Published by Thomas Chow at 1:01 am under China,IP,Law,Litigation

There are few stories floating around on this suit between Zhongyi and Microsoft. (IP Dragon and China Hearsay both have posts) My take is that this is going be a battle where a contract is allegedly not a contract. First, from China Economic Review:

Chinese information technology company Zhongyi Electronic, which is responsible for many of the Chinese characters seen on the Internet, is suing Microsoft for alleged intellectual property rights violations.

The case brought by Zhongyi involves Microsoft’s use of Zhengma, a Chinese input method editor that allows computer users to enter Chinese characters using Western keyboards.

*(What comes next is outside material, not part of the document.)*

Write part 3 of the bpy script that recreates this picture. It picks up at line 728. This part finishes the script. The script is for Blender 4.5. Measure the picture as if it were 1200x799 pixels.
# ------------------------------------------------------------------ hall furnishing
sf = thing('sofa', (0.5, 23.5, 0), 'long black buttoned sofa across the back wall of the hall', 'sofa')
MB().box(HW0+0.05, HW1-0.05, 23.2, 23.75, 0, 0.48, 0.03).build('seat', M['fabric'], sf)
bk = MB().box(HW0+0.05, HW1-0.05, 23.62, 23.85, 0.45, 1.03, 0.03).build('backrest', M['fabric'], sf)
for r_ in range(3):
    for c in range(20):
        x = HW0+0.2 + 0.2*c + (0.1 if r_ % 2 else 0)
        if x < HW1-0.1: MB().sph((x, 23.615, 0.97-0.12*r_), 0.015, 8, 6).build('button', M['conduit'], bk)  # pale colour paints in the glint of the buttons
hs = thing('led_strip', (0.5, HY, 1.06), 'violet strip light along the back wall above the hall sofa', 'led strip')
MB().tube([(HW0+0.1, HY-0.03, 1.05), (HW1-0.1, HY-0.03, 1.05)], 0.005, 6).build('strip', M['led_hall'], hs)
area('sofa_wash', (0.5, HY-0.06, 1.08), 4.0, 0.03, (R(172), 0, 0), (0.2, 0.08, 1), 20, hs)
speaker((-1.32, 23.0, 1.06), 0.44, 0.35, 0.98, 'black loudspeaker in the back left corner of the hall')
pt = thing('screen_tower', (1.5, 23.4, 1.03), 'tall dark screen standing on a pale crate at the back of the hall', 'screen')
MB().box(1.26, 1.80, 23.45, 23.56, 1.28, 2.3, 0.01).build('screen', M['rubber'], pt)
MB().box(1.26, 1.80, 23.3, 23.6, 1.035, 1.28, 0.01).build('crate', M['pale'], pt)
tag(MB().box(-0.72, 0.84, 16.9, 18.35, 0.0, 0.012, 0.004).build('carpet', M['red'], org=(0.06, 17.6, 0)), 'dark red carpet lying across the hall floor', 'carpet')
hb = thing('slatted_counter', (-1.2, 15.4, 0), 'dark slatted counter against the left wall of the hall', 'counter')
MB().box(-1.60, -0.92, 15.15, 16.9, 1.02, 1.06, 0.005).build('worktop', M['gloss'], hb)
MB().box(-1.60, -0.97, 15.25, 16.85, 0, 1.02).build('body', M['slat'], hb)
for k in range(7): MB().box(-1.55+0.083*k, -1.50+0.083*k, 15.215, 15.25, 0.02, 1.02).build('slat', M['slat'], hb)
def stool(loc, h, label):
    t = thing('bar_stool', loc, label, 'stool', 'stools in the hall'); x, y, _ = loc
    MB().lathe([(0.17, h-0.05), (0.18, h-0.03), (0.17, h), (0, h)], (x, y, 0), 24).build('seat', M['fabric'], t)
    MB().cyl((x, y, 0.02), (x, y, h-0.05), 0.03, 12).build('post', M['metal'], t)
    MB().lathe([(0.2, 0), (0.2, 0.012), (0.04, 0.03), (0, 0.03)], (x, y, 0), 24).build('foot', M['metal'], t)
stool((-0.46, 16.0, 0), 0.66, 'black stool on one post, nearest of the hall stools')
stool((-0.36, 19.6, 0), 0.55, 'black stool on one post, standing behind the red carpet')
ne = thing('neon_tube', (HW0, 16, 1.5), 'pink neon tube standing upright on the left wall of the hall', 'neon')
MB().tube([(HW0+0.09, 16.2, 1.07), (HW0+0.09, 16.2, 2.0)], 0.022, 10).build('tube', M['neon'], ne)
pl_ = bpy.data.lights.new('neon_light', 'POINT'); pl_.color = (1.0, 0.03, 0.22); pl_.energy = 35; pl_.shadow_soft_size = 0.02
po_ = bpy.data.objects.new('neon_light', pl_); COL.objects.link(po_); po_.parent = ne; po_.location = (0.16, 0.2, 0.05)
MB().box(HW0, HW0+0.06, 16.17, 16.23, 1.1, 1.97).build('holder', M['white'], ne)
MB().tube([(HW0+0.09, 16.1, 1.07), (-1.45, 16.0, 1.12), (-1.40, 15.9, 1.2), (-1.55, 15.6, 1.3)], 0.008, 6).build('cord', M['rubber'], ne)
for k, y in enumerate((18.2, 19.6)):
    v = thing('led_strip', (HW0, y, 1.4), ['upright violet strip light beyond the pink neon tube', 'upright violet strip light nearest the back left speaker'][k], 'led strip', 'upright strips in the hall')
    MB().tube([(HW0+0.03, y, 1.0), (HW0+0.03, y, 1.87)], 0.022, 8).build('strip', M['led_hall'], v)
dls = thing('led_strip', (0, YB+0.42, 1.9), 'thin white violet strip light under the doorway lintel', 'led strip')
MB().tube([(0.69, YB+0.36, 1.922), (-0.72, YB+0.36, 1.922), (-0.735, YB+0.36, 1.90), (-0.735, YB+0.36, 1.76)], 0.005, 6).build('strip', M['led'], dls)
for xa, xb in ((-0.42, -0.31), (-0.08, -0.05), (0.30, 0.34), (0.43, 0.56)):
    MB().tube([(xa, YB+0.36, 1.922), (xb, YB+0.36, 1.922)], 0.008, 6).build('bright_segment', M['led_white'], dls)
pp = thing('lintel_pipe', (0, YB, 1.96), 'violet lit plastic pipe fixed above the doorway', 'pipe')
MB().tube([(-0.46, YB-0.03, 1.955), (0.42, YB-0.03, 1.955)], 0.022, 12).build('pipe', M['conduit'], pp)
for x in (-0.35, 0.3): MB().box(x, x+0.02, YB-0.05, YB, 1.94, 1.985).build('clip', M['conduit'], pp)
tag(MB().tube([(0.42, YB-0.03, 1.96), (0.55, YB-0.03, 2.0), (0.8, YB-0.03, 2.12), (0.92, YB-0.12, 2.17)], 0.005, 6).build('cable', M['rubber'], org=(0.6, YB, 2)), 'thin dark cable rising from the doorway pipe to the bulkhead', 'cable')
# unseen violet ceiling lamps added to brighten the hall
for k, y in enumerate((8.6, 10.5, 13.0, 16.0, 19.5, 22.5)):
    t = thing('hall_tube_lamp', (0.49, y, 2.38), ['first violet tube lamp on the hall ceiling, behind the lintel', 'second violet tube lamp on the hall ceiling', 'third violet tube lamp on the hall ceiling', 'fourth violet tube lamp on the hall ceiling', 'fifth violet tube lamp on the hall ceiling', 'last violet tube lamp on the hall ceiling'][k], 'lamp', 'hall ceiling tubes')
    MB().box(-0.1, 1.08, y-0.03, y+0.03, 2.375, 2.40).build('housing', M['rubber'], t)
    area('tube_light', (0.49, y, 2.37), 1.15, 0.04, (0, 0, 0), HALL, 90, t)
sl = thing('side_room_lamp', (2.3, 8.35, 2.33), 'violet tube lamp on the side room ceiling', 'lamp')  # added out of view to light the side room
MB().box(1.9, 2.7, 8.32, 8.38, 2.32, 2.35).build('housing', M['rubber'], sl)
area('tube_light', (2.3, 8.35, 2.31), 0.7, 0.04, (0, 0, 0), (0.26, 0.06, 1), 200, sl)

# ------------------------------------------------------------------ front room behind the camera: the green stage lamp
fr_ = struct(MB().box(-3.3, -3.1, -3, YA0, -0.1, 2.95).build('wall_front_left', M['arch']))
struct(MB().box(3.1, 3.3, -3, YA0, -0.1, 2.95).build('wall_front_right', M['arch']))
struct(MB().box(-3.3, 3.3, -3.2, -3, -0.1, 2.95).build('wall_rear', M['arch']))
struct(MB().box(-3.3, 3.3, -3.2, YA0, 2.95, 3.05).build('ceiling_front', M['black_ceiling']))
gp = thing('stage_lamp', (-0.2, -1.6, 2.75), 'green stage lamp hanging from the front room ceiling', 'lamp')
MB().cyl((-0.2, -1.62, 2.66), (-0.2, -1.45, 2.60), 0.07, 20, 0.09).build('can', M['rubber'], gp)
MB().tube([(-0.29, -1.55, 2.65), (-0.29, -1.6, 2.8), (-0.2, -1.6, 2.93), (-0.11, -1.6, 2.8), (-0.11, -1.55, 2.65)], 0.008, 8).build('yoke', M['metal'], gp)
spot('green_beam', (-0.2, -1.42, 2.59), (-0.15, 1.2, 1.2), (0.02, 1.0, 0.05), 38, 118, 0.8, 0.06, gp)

Lan Dekang, general manager of Zhongyi, was quoted as saying, ‘Microsoft hasn’t paid us for 10 years, since they paid for using Zhengma in Windows 95 in 1998.’

Lan said Microsoft hasn’t signed contracts for the commercial use of the company’s fonts and the input method editor in its Windows 95, Windows 98, Windows 2000 and Windows XP operating systems.

In a statement [Microsoft] said, ‘We entered into these agreements under the supervision and guidance of the Chinese government agencies. Microsoft respects intellectual property rights. We use third party IPs only when we have a legitimate right to do so. Microsoft has fully performed its obligations including paying Zhongyi the license fees in accordance with the license agreement.”

Stan Abrams at ChinaHearsay pondered:

Two points at the outset here: 1) I find it hard to believe that Microsoft would allow something like this to go forward if they had unabashedly ripped off Zhengma for so many years, and even then, why would they claim to have a valid license; and 2) Haven’t these guys ever heard of something called statutes of limitation? I mean really, going after infringement from Windows ‘95, going back ten years – are you kidding me or what?

Part of me wants to laugh at this entire scenario. But I’ve been involved in way too much litigation here in the States to do so. I don’t want to provide too much detail, but in one case, a party had duped the other party into signing a signature page of a draft of a contract. (with an incomplete number of signatures by the terms of the draft itself) Lo and behold, a jury actually found that a contract existed. In another case, two parties entered into a license agreement for a patent but couldn’t agree on the actual cost terms. In the ensuing litigation, one party had been saying that a contract has existed all along while the other vehemently denied it. Thankfully this one settled because the court was leaning toward saying that an expressed agreement actually existed. I think you get my point: contract formation is weird and wacky stuff.

It will be interesting to see how this “contract” was actually executed. I am willing to bet something fell apart there, but I will wait on the facts to come out of this case. (I am not even going to try to address the SOL issue)

Either way, this is a warning to all who engage in business in China: Get your contracts down right. Get them in Chinese and English. Save your papers and drafts in case someone decides they would like to back out. Do not allow there to be any loose ends–especially in a place like China where business moves fast and contract formality is usually eschewed in favor of efficiency. Or it will come back to bite you.